Car le problème des Français, c'est que, pour former un couple, il faut que les deux conjoints soient d'accord.

Or les Allemands ont toujours préféré, - et continuent de préférer -, une alliance avec les États-Unis d'Amérique. Pour de très nombreuses raisons, ils se se sentent beaucoup plus proches des Américains que des Français, notamment par les liens migratoires historiques, et aussi par une plus grande proximité de conception du monde.
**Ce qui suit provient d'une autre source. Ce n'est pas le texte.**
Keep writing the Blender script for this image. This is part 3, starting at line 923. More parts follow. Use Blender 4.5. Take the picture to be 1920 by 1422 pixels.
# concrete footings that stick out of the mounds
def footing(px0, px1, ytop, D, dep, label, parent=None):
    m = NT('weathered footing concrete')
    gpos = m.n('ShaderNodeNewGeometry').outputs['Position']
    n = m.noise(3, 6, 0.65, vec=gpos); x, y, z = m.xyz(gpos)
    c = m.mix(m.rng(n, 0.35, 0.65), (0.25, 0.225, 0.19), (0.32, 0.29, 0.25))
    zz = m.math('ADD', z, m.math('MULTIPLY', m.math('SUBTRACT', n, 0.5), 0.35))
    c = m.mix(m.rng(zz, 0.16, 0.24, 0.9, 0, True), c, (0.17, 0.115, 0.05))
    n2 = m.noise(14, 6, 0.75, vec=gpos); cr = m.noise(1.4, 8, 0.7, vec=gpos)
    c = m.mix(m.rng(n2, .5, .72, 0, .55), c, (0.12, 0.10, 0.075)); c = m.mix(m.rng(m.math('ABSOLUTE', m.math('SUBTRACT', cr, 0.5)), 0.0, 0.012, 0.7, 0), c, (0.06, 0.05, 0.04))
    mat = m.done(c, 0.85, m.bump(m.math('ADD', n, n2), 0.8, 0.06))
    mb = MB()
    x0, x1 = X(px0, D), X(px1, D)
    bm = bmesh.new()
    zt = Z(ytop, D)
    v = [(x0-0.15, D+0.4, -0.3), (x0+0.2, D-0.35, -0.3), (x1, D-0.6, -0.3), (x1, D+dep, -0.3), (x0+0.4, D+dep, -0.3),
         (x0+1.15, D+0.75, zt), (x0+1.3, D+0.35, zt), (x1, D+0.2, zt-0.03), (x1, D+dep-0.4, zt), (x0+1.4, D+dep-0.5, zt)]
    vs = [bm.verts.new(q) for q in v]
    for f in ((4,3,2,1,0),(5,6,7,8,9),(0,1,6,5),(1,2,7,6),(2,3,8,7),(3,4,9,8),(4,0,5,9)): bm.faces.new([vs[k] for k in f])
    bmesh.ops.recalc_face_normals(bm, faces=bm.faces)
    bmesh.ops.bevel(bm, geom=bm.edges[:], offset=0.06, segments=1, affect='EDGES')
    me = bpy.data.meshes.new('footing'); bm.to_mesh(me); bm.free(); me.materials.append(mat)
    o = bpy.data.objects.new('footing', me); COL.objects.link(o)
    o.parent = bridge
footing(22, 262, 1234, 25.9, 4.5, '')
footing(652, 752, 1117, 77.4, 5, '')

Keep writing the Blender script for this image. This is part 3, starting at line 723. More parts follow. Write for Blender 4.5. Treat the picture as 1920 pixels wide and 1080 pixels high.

Les Allemands sont d'ailleurs à  la manœuvre pour mettre sur pied, - à l'insu des peuples et notamment du peuple français -, le « Grand Marché transatlantique » qui devrait consacrer, d'ici quelques années, l'abolition définitive de toute souveraineté politique de l'Europe et de la France vis-à-vis de Washington et de Berlin.
-----------------------

Dès lors, les commémorations officielles des « noces d'or » de ce prétendu « couple franco-allemand » revêtent quelque chose de terriblement artificieux et mensonger. Elles tournent à vide, pendant que la désintégration de notre tissu industriel, la montée en flèche du chômage et l'extension de la pauvreté témoignent de l'absurdité de vouloir « coûte que coûte » que la France ait la même monnaie que l'Allemagne.

Le couple franco-allemand est fondé sur un déni de la réalité et la construction européenne aussi. Or toute l'Histoire mondiale enseigne qu'un système politique qui repose sur un déni de la réalité finit toujours par disparaître.